Saturday, January 2, 2010

Great Snub Nose Holsters Part One

The holster pictured above is the Galco Speedmaster. The picture shows a "J Frame" five shot Smith and Wesson Hammerless type .38 or .357 in the holsters, but it is made for a lot of other guns.
I recently used a Christmas ebay card to get one of these at about half price, but brand new. It's so new the leather still creaks a bit while turning the torso when wearing it, but it's creaking less and less every day.

Mine is for my Colt Cobra and it fits perfectly. The hammer is sheiled from both my body and whatever garment covers this holster.

Of course, living in Texas as I do, abundant hot and humid weather much of the year limits the amount of time this holster can be worn. Right now, it's mighty cold, and thus easy to conceal either under a sweater or a jacket or coat(s).

I've never tried to be a fast draw artist. The holsters I began using when entering law enforcement always had a 10-15 degree cant or a flap (the widowmaker, as we used to call them). Pretty soon after I began in law enforcement they eliminated the flap holster, called the widowmaker because it was (a) so slow to draw from; and (b) not a very secure gun holster when fighting or wrassling suspects.

I like a forward cant in most holsters, as I standardly carry on my strong side at anywhere from 3 to 5 O'Clock, depending on the gun, the wardrobe, what I'm doing and the holster.

After a few weeks with this holster, I'm already a fan of it, and will probably get one for my S&W Bodyguard Model 38. It reminds me of the Roy Baker Pancake holster in which I used to carry my Python.

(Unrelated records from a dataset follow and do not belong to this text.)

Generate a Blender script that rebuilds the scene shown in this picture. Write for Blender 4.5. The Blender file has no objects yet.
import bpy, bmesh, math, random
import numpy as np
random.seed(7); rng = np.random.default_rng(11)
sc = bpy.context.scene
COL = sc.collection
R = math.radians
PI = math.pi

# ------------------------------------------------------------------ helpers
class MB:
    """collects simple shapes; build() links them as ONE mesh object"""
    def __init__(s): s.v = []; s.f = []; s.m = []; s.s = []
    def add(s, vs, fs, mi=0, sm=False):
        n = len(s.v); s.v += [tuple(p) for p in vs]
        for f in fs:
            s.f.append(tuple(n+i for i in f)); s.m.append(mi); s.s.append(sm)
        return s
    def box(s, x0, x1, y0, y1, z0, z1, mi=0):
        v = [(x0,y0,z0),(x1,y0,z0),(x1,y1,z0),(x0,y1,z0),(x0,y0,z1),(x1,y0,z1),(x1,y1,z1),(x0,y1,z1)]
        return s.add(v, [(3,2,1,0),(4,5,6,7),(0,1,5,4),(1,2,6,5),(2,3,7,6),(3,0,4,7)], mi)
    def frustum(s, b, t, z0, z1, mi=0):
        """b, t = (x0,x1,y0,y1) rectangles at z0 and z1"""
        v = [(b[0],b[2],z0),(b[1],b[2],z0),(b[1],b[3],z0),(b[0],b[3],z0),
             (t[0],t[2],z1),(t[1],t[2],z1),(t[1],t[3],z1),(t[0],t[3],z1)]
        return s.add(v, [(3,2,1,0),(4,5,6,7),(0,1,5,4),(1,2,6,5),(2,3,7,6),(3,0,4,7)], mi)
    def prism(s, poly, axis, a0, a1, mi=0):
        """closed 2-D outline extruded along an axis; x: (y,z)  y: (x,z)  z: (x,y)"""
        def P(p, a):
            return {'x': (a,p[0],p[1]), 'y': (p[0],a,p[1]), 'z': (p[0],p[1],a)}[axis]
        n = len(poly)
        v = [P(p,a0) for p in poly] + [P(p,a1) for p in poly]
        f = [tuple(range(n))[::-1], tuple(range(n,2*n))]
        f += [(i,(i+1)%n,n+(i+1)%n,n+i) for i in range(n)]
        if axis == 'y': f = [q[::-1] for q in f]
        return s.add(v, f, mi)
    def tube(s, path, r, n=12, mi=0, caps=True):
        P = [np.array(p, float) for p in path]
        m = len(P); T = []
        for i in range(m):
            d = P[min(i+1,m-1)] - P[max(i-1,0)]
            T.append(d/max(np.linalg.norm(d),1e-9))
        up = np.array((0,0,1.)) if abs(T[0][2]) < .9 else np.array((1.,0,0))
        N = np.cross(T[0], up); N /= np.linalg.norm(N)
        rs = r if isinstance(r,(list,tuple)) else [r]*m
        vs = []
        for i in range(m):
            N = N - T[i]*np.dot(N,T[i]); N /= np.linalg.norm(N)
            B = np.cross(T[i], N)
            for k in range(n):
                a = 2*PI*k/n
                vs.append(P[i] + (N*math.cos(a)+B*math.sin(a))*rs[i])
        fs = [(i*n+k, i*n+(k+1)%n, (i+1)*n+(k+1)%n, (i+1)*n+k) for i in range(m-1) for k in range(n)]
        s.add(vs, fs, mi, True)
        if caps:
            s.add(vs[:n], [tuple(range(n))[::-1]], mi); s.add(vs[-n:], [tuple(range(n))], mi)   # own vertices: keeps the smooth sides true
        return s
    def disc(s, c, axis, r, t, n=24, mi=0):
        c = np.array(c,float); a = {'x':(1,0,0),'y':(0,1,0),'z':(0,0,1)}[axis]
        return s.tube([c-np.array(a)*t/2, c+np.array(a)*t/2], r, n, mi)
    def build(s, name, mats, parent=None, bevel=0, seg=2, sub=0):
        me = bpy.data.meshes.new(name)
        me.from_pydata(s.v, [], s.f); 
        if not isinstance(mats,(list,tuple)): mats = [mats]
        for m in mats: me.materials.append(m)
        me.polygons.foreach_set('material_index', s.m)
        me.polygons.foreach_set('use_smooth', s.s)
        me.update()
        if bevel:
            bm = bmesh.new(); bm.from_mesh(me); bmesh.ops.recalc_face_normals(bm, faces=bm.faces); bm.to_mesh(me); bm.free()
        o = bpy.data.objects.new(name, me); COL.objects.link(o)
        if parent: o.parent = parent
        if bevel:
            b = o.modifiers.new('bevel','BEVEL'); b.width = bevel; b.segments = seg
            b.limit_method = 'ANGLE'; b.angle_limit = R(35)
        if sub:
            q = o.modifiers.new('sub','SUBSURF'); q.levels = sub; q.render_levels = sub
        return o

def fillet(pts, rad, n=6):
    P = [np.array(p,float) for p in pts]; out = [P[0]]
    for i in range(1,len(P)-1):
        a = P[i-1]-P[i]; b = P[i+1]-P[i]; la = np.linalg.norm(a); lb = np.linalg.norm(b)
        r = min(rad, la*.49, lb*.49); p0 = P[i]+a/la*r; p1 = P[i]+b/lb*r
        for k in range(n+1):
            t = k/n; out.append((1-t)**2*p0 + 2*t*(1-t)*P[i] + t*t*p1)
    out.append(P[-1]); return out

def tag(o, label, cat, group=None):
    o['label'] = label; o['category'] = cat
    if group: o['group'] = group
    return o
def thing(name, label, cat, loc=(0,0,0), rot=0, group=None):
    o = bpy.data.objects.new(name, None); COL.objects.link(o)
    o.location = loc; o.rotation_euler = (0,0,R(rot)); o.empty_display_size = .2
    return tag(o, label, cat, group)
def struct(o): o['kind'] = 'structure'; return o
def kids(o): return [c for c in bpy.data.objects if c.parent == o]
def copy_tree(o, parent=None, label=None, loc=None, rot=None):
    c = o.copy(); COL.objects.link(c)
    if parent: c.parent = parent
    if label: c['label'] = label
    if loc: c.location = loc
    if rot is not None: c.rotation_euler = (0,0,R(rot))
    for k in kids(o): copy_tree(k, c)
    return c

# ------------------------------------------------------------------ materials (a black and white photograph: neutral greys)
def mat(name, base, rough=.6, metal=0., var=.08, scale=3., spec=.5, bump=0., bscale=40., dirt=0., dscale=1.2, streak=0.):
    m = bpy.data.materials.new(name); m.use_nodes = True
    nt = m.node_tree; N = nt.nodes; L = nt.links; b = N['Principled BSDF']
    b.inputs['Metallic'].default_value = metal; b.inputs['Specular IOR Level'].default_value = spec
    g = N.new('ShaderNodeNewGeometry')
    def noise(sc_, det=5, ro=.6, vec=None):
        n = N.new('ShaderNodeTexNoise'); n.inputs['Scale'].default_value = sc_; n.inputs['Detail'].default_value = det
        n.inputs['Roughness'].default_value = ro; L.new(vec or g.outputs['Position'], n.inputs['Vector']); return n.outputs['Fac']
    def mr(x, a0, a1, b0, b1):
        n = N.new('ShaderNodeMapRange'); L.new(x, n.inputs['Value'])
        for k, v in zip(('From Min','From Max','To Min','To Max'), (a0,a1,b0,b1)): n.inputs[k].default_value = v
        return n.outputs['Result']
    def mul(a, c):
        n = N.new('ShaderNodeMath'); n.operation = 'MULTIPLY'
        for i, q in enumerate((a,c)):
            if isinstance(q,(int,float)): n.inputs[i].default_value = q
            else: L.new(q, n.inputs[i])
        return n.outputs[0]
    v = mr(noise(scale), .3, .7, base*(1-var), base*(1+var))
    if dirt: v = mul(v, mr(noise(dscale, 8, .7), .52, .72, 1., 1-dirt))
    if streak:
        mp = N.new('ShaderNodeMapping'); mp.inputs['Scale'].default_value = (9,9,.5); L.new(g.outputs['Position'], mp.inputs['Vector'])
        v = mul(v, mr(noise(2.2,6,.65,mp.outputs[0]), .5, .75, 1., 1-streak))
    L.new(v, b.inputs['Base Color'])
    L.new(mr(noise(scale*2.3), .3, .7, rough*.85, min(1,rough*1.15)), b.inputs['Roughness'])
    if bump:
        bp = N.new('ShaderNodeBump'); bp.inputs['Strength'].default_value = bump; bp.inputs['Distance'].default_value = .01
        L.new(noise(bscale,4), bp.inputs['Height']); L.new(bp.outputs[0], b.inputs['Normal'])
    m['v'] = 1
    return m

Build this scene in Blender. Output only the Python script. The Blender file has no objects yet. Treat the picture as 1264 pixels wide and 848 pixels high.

It's not the first Galco product I have owned. Several years ago, in College Station, I found a snubnose paddle holster with no thumb break strap that fit my Bodyguard perfectly. It's an excellent quality holster, and like the bevy of fine late 70's and early 80's Bianchi holsters that still look almost new and are as new in the fit and functioning department, I suspect the Galco holsters I acquire will outlast me and still be highly functional when they get ultimately passed to El Fisho Jr.

Although these two snubbie holsters are my first Galco products, I'm not new to the company. Back in the early 80's, when I was an officer on the street moved into a plainclothes assignment, I bought an extremely nice horizontal shoulder holster rig for my Python from the predeccesor company to Galco, which was called The Jackass Leather Company.

You know the holster I'm talking about. I believe Galco now calls it the Miami Special or something like that, because in the mid-80's it was popularized on the show Miami Vice. But several years before that show and Don Johnson reared their heads on TV screens, Jackass Leather made it's debut to cop shops around the country and it didn't take long for police officers across the country to figure out that the horizontal shoulder holster was far better designed to carry a heavy handgun like a Python, a 1911A1 or a Hi Power than anything that Bianchi or Safariland (then two leading makers of shoulder holsters for law enforcement) had come up with.

I sold that holster on ebay some years ago, me no longer having a need for a heavy duty leather shoulder holster to carry a large frame .357 revolver with a 4" barrel. It brought several hundred dollars more than I paid for it originally and was in fine shape still after all these years.

I give this Galco holster five stars. Excellent construction, fit, materials and it's comfortable as all get out. It's a big plus that I got it new for about half off on ebay from someone who bought it and for whatever reason, didn't want to keep it.